Why Assignments Are Awesome
We just released a new tile type into the wild: Assignments. Assignments are a way to give learners open-ended tasks, which are then manually reviewed by an instructor.
Most training content in Skillo is static: the learner works through the content, and Skillo marks their progress and score automatically. With Assignments, you can give learners unique challenges of your own design and coach them along the way.
Some of you might have used Manually Scored Tasks, which served a similar purpose. Assignments replace these, since they are better in every way. The main difference is that they allow for more coaching and feedback through back-and-forth conversations with text, recordings and attachments. Most of the time, that makes them more practical than using Spark, too.
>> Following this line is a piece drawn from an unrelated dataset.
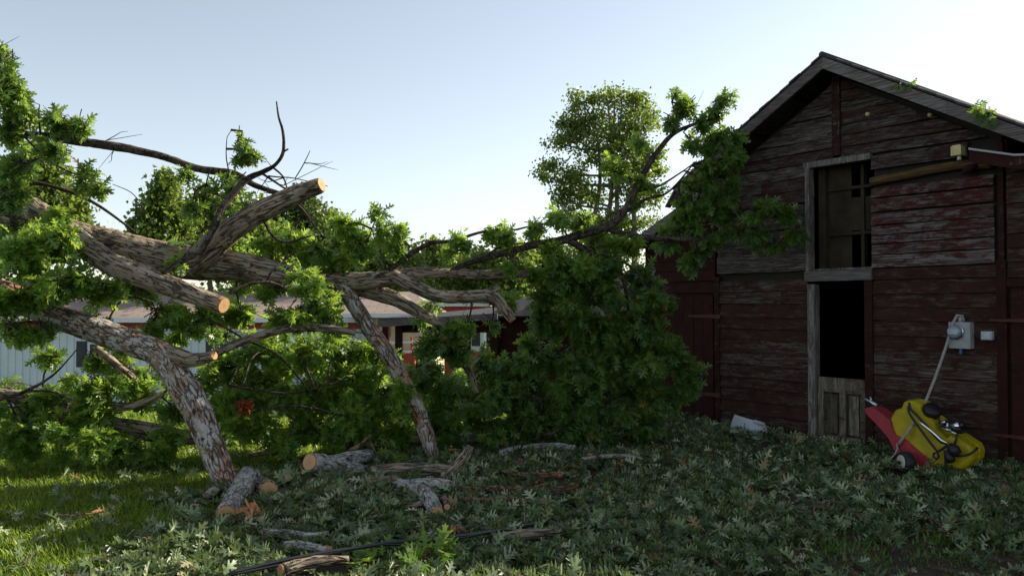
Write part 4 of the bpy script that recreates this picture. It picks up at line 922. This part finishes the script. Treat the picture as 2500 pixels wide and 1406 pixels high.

Let’s dive in.
How Assignments Work
- Describe the assignment.
- Review each learner’s work.
- Coach them to improve with a private, ongoing dialog.
- Change their score as needed, while keeping record of their improvement and the whole coaching process.
Let’s look at that in more detail.
Describe the Assignment
When you create an assignment, fill out the Assignment Description to explain what you want learners to do. All learners can see this. As part of your explanation, you can include any media you want, like a video for them to watch or a file for them to download.

Learners respond
Learners can respond with text, file uploads, or recordings of their own. They can see their own work, and they can edit it if you haven’t replied to them yet.

Keep the dialog going
Review the learner’s response and give it a score, give feedback, or both. Once again, your feedback can contain any media you want.
Learners can respond to your feedback until you turn this off. You can continue a back and forth dialog, and even change their score after any of their replies. Old scores will be shown in context as part of the conversation, but when pulling reports, the latest one is the one that counts. That way, you have a record not just of their completing the assignment, but of the whole process of their improving through coaching, complete with timestamps and the ability to download old files.

When the conversation has run its course, you can close the thread to disallow new replies from that learner.
That’s it. Assignments are awesome because you can do so many things with them, yet unlike just messaging people over email or Slack, they provide a structure meant for training and coaching, allowing you to track completion, pull reports, and keep record of learners’ improvement from the coaching process.
Example Uses
Sales Practice
Practice mock conversations for sales reps or customer service reps. Record a video or audio presenting the concerns of a hypothetical client, and have each learner make a recording in response. Keep the mock conversation going as long as you wish, coaching each learner along the way and changing their scores as they improve.
Essay Questions
Quizzes are great, but multiple choice questions aren’t always enough to ensure your team really gets the nuances. Make an assignment where you ask learners to explain how they would solve a problem, or ask them to share best practices, then score their answers.
Other Tests of Skill
Similarly, you could take it a step further and ask learners to upload something that demonstrates their skill or understanding. For example, as shown in screenshots earlier, you could upload an Excel sheet that contains accounting errors and ask learners to correct it in a new file. Since all file types are allowed, feel free to get creative.
Zoom Training Session
Planning a training session that will happen over a video call? Put the link in the assignment description, then give private comments to each learner afterward. You could then set up prerequisites, give scores, and pull reports just like anything else in Skillo.
Gathering Feedback
Ask your team for their thoughts or suggestions about anything you wish. Everyone will get the same initial message, but since their responses can’t be viewed by other learners, they may feel more freedom to be candid. They’re also free to respond by video, audio, or text, and it’ll all be shown as part of the same conversation.
Teaching a Language
Have asynchronous back-and-forth conversations, in video, audio or text, and score the learner based on how well they do.
Track something else that happens outside Skillo
Assignments are a good way to track the score, give feedback, or set up prerequisites for just about anything that happens outside Skillo: in-person trainings at your restaurant or retail location, oldschool paper quizzes, you name it. If keeping scores and feedback in Skillo would help you organize your workflow, try using Assignments.